Man Ray had arrived in Paris in 1921, welcomed by his friend and fellow-Dadaist Marcel Duchamp, who found lodgings for him and started to introduce him into the liveliest and most radical artistic and literary circles. Man Ray thrived in this new environment and the following few years saw a remarkable output of highly inventive and compelling artistic statements from this protean, cross-media, category-denying artist and provocateur. The following year, Man Ray met the beguiling artiste, artist, and artist’s model who went by the name Kiki. They became lovers, and she became his muse, the inspiration for and subject of a number of his most memorable images, notably Le Violon d’Ingres of 1924.
No amount of analysis can unravel the sensual, tantalising, mysterious aura of this unforgettable image that works on multiple levels. It is already, in its title, a teasing play on words; it is a Dadaist conjurer’s scrambling of possibilities without answers. It simultaneously seduces and disturbs, echoing the gracious odalisque of Ingres in a revolutionary way through the sleight-of-hand of photography as it hovers between credible document and impossible vision.
The present print has stories to tell, by virtue of its material characteristics and of its provenance. This print was made, as was typical of Man Ray, from a copy negative of a definitive master print; and we should note that the master print itself may well also have been printed from a copy negative. It is instructive to consider the steps by which Man Ray evolved his definitive iteration on paper of the visual idea for Le Violon d’Ingres that he had conceived in his imagination.
A version of Le Violon d’Ingres is in the collection of the Centre Pompidou, Paris. It had belonged to André Breton.
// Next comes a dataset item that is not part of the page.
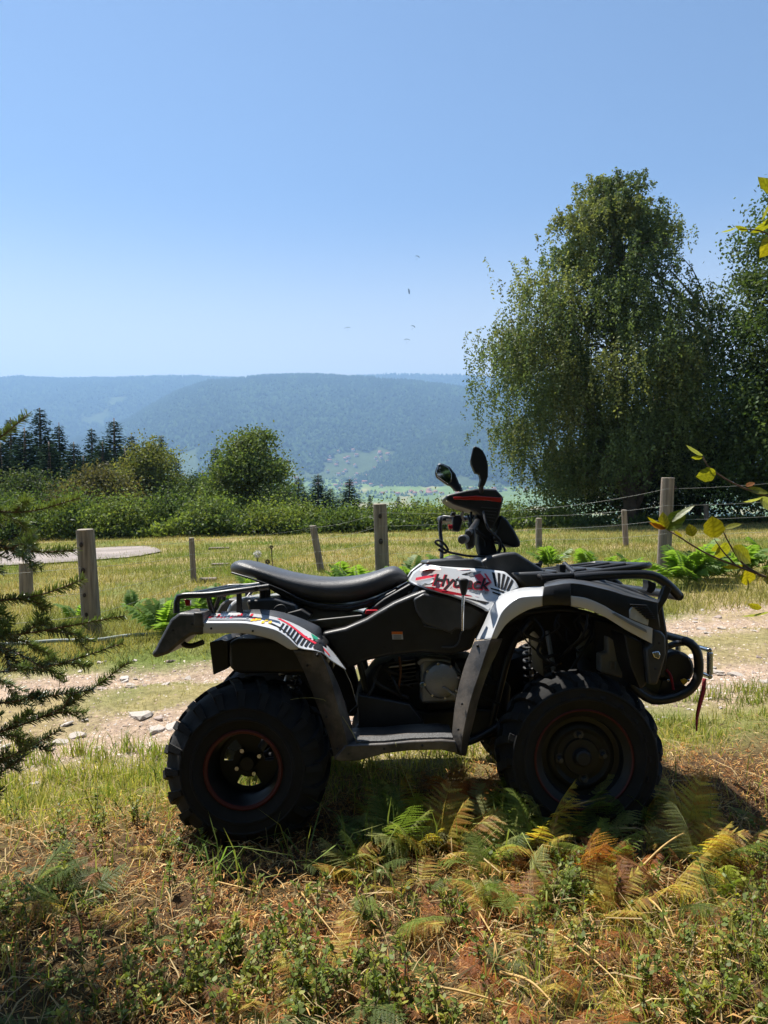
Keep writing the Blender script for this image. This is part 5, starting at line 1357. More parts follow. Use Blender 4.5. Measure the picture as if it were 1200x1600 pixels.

It is sharper than the version that Man Ray regarded as definitive, suggesting it was made from the original negative. It is also distinctive in having the f-holes painted on by hand. Man Ray went on to make another, significantly enlarged print, adding the f-holes not by hand but by printing them directly through a stencil laid over the print – effectively by his Rayograph process. It was this print, characterised by a subtle, transformative softness and by the deliberate absence of any visible hand work, that Man Ray ceded to his committed collector friends Rosalind Gersten Jacobs and Melvin Jacobs in 1962. This print set a new world record for the artist and for any work in the medium when it came to auction last year from the Jacobs estate (Christie’s, New York, 14 May 2022, lot 615). It was this print – signed and dated 1924 – that Man Ray used as the master for the 1971 edition of eight, from which the present print is one of three artist’s proofs. It is monogrammed and inscribed to that effect ‘E.A.’ by Man Ray.
The very existence of this precious edition of Man Ray’s masterwork owes much to the commitment of Italian collector and gallerist Arturo Schwartz, who emerged as a great champion of Dada and Surrealist art, and whose name features as the first line in the work’s comprehensive provenance. Already in the 1950s Schwartz was befriending and promoting these important movements at a time when they were somewhat overshadowed by a new wave of Avant-Garde art. He befriended and worked closely with key artist, notably Duchamp and Man Ray, organising exhibitions, beating the drum for this eternally radical art and sponsoring such initiatives as the creation of editions of significant works, such as Le Violon d’Ingres.